WORK INSTRUCTIONS:
Transcribe each line exactly.

DATASET CONTENT:
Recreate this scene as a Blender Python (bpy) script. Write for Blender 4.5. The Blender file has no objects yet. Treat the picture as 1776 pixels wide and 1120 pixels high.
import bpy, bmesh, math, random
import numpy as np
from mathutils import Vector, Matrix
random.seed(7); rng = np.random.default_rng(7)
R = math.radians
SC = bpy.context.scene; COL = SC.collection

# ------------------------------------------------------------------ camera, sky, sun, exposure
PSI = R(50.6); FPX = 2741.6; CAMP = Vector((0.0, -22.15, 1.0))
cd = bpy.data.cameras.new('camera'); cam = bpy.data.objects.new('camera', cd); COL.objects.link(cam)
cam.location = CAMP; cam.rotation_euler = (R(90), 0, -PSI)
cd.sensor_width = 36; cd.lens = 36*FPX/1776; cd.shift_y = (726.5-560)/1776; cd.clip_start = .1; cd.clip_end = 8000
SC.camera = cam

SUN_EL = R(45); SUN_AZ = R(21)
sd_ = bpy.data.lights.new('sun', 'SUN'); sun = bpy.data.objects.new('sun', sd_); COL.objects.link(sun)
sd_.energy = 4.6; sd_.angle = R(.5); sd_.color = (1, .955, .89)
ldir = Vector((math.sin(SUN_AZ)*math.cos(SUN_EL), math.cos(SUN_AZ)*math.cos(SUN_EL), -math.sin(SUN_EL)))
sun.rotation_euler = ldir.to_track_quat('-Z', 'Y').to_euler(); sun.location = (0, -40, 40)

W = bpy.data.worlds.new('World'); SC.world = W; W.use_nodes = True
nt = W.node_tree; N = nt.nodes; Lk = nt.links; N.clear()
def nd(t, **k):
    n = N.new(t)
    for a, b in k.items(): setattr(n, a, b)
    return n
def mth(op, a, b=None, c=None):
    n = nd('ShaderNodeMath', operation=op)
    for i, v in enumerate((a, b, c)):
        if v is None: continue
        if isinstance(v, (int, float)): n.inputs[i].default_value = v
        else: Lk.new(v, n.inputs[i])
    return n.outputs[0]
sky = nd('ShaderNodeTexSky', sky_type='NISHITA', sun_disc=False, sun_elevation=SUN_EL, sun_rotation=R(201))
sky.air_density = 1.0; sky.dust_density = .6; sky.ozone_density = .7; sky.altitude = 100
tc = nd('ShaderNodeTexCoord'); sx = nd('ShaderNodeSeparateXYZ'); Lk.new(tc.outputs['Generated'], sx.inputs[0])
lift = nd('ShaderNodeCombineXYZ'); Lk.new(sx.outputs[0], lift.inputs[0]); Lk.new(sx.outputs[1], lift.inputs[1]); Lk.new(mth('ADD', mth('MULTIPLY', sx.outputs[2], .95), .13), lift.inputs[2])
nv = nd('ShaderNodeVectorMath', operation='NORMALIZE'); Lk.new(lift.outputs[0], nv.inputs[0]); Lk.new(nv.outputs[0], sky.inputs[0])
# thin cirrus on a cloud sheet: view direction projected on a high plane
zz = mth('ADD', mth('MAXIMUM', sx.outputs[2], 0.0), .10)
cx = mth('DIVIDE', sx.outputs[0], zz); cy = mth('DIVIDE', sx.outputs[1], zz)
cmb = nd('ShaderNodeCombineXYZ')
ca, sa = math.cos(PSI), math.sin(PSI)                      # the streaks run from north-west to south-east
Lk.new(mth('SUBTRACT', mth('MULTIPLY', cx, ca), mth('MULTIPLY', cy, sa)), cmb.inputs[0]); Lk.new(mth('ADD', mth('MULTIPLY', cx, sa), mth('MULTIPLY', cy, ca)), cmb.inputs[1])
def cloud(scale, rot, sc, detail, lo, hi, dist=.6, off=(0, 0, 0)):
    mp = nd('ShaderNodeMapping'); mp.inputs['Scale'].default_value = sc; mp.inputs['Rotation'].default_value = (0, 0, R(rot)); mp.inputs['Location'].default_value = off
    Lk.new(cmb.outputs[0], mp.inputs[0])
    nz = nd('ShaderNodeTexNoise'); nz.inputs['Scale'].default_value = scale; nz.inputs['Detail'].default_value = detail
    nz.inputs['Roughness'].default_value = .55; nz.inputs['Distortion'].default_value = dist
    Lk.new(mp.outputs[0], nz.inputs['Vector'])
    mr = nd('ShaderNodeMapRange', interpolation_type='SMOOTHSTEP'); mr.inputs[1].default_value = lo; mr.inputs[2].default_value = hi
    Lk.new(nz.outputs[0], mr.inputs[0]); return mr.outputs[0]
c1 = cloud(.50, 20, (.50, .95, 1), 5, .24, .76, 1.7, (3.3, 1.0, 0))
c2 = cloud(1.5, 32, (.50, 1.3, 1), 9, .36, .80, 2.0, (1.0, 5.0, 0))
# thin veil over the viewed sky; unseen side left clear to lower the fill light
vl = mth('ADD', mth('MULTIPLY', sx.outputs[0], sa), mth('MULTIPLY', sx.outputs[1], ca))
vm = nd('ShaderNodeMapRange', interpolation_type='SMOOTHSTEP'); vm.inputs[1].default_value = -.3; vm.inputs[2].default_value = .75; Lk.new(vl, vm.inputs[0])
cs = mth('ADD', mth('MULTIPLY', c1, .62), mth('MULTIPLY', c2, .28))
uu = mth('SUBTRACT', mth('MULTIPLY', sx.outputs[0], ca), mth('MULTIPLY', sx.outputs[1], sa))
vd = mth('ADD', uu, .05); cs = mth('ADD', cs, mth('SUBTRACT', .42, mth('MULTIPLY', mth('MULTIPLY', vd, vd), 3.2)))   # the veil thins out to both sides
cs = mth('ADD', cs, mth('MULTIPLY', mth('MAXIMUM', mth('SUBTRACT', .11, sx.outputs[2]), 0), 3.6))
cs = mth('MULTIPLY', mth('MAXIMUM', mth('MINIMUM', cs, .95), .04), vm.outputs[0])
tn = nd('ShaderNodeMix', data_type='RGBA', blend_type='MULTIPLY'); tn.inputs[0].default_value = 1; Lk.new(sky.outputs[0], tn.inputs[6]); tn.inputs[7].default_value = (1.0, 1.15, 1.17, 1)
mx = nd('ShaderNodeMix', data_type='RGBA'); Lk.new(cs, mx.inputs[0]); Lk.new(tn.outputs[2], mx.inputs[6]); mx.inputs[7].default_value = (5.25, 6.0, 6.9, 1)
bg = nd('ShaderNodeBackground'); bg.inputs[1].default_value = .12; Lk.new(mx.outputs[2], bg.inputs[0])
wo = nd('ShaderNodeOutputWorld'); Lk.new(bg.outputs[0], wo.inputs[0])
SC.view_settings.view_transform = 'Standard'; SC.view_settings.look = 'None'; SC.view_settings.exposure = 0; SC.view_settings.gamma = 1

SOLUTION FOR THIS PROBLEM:
Recreate this scene as a Blender Python (bpy) script. Write for Blender 4.5. The Blender file has no objects yet. Treat the picture as 1776 pixels wide and 1120 pixels high.
import bpy, bmesh, math, random
import numpy as np
from mathutils import Vector, Matrix
random.seed(7); rng = np.random.default_rng(7)
R = math.radians
SC = bpy.context.scene; COL = SC.collection

# ------------------------------------------------------------------ camera, sky, sun, exposure
PSI = R(50.6); FPX = 2741.6; CAMP = Vector((0.0, -22.15, 1.0))
cd = bpy.data.cameras.new('camera'); cam = bpy.data.objects.new('camera', cd); COL.objects.link(cam)
cam.location = CAMP; cam.rotation_euler = (R(90), 0, -PSI)
cd.sensor_width = 36; cd.lens = 36*FPX/1776; cd.shift_y = (726.5-560)/1776; cd.clip_start = .1; cd.clip_end = 8000
SC.camera = cam

SUN_EL = R(45); SUN_AZ = R(21)
sd_ = bpy.data.lights.new('sun', 'SUN'); sun = bpy.data.objects.new('sun', sd_); COL.objects.link(sun)
sd_.energy = 4.6; sd_.angle = R(.5); sd_.color = (1, .955, .89)
ldir = Vector((math.sin(SUN_AZ)*math.cos(SUN_EL), math.cos(SUN_AZ)*math.cos(SUN_EL), -math.sin(SUN_EL)))
sun.rotation_euler = ldir.to_track_quat('-Z', 'Y').to_euler(); sun.location = (0, -40, 40)

W = bpy.data.worlds.new('World'); SC.world = W; W.use_nodes = True
nt = W.node_tree; N = nt.nodes; Lk = nt.links; N.clear()
def nd(t, **k):
    n = N.new(t)
    for a, b in k.items(): setattr(n, a, b)
    return n
def mth(op, a, b=None, c=None):
    n = nd('ShaderNodeMath', operation=op)
    for i, v in enumerate((a, b, c)):
        if v is None: continue
        if isinstance(v, (int, float)): n.inputs[i].default_value = v
        else: Lk.new(v, n.inputs[i])
    return n.outputs[0]
sky = nd('ShaderNodeTexSky', sky_type='NISHITA', sun_disc=False, sun_elevation=SUN_EL, sun_rotation=R(201))
sky.air_density = 1.0; sky.dust_density = .6; sky.ozone_density = .7; sky.altitude = 100
tc = nd('ShaderNodeTexCoord'); sx = nd('ShaderNodeSeparateXYZ'); Lk.new(tc.outputs['Generated'], sx.inputs[0])
lift = nd('ShaderNodeCombineXYZ'); Lk.new(sx.outputs[0], lift.inputs[0]); Lk.new(sx.outputs[1], lift.inputs[1]); Lk.new(mth('ADD', mth('MULTIPLY', sx.outputs[2], .95), .13), lift.inputs[2])
nv = nd('ShaderNodeVectorMath', operation='NORMALIZE'); Lk.new(lift.outputs[0], nv.inputs[0]); Lk.new(nv.outputs[0], sky.inputs[0])
# thin cirrus on a cloud sheet: view direction projected on a high plane
zz = mth('ADD', mth('MAXIMUM', sx.outputs[2], 0.0), .10)
cx = mth('DIVIDE', sx.outputs[0], zz); cy = mth('DIVIDE', sx.outputs[1], zz)
cmb = nd('ShaderNodeCombineXYZ')
ca, sa = math.cos(PSI), math.sin(PSI)                      # the streaks run from north-west to south-east
Lk.new(mth('SUBTRACT', mth('MULTIPLY', cx, ca), mth('MULTIPLY', cy, sa)), cmb.inputs[0]); Lk.new(mth('ADD', mth('MULTIPLY', cx, sa), mth('MULTIPLY', cy, ca)), cmb.inputs[1])
def cloud(scale, rot, sc, detail, lo, hi, dist=.6, off=(0, 0, 0)):
    mp = nd('ShaderNodeMapping'); mp.inputs['Scale'].default_value = sc; mp.inputs['Rotation'].default_value = (0, 0, R(rot)); mp.inputs['Location'].default_value = off
    Lk.new(cmb.outputs[0], mp.inputs[0])
    nz = nd('ShaderNodeTexNoise'); nz.inputs['Scale'].default_value = scale; nz.inputs['Detail'].default_value = detail
    nz.inputs['Roughness'].default_value = .55; nz.inputs['Distortion'].default_value = dist
    Lk.new(mp.outputs[0], nz.inputs['Vector'])
    mr = nd('ShaderNodeMapRange', interpolation_type='SMOOTHSTEP'); mr.inputs[1].default_value = lo; mr.inputs[2].default_value = hi
    Lk.new(nz.outputs[0], mr.inputs[0]); return mr.outputs[0]
c1 = cloud(.50, 20, (.50, .95, 1), 5, .24, .76, 1.7, (3.3, 1.0, 0))
c2 = cloud(1.5, 32, (.50, 1.3, 1), 9, .36, .80, 2.0, (1.0, 5.0, 0))
# thin veil over the viewed sky; unseen side left clear to lower the fill light
vl = mth('ADD', mth('MULTIPLY', sx.outputs[0], sa), mth('MULTIPLY', sx.outputs[1], ca))
vm = nd('ShaderNodeMapRange', interpolation_type='SMOOTHSTEP'); vm.inputs[1].default_value = -.3; vm.inputs[2].default_value = .75; Lk.new(vl, vm.inputs[0])
cs = mth('ADD', mth('MULTIPLY', c1, .62), mth('MULTIPLY', c2, .28))
uu = mth('SUBTRACT', mth('MULTIPLY', sx.outputs[0], ca), mth('MULTIPLY', sx.outputs[1], sa))
vd = mth('ADD', uu, .05); cs = mth('ADD', cs, mth('SUBTRACT', .42, mth('MULTIPLY', mth('MULTIPLY', vd, vd), 3.2)))   # the veil thins out to both sides
cs = mth('ADD', cs, mth('MULTIPLY', mth('MAXIMUM', mth('SUBTRACT', .11, sx.outputs[2]), 0), 3.6))
cs = mth('MULTIPLY', mth('MAXIMUM', mth('MINIMUM', cs, .95), .04), vm.outputs[0])
tn = nd('ShaderNodeMix', data_type='RGBA', blend_type='MULTIPLY'); tn.inputs[0].default_value = 1; Lk.new(sky.outputs[0], tn.inputs[6]); tn.inputs[7].default_value = (1.0, 1.15, 1.17, 1)
mx = nd('ShaderNodeMix', data_type='RGBA'); Lk.new(cs, mx.inputs[0]); Lk.new(tn.outputs[2], mx.inputs[6]); mx.inputs[7].default_value = (5.25, 6.0, 6.9, 1)
bg = nd('ShaderNodeBackground'); bg.inputs[1].default_value = .12; Lk.new(mx.outputs[2], bg.inputs[0])
wo = nd('ShaderNodeOutputWorld'); Lk.new(bg.outputs[0], wo.inputs[0])
SC.view_settings.view_transform = 'Standard'; SC.view_settings.look = 'None'; SC.view_settings.exposure = 0; SC.view_settings.gamma = 1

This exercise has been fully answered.